Glam jail officer jailed for sending naughty lingerie pics to violent inmate
Her Honour Judge Sarah Buckingham said one of the devices showed screenshots the defendant had sent to the lag of herself ‘wearing red lingerie and with her breasts exposed’
A female prison guard has been banged up for sending saucy snaps of herself in lingerie to a violent thug she was supposed to be guarding in jail.
Glamorous Heather Pinchbeck, 28, also made series of secret phone calls as well as exchanging text messages with inmate Joseph Hardy, 31, who is thought to have shared the raunchy photos with other lags.
She had just ended a relationship with an abusive boyfriend when she met Hardy and sent him the pics of herself “with her breasts exposed” while he was locked up at HMP Dovegate, Birmingham Crown Court heard.
The single mother-of-one previously pleaded guilty to misconduct in a public office and was this week jailed for six months by a judge who said “her stupidity” could have put her at “risk of blackmail and exploitation”.
Pinchbeck was a prison custody officer at the Category B male jail in Uttoxeter, Staffordshire, at the time of the offence in 2023. She was helping guard Hardy, who is serving a 14-year stretch after severing a defenceless man’s left leg in an attack in broad daylight.
Prosecutor Antonie Muller told the court Pinchbeck – who has a four-year-old daughter – had separated from her partner and was feeling “vulnerable” and enjoyed the attention from Hardy, the Daily Mail reports.
Pinchbeck resigned from her job which she had held for ten months, but was not arrested until January 5, 2024, when two phones were recovered.
Her Honour Judge Sarah Buckingham said one of the devices showed screenshots the defendant had sent to Hardy of herself “wearing red lingerie and with her breasts exposed”.
Judge Buckingham told Pinchbeck her actions had “damaged public confidence in the judicial system”, adding: “You let down yourself and your prison colleagues.

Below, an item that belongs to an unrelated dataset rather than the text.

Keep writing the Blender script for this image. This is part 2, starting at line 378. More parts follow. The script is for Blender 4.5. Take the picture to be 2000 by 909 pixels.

Your conduct was out of character. You were vulnerable after leaving an abusive relationship.”
She added that it appeared that on the first device “Hardy must have shared it with a fellow prisoner” and that it “may have been passed among the prison population.”
The court was told Pinchbeck had feared a mental breakdown and had sought advice from her doctor. She had written a personal letter of apology to the court, and among supporters in the public gallery was a colleague from her new company.
The court heard she was a single “devoted mother” living with her parents, brother and child at the family home and juggling work and looking after her daughter who was her “main priority”.
The judge praised Pinchbeck for “turning her life around” and “building a brighter and positive future for you and your child”, but told her: “I have no alternative but to impose a custodial sentence of six months. It is not a sentence I pass without careful thought and consideration.”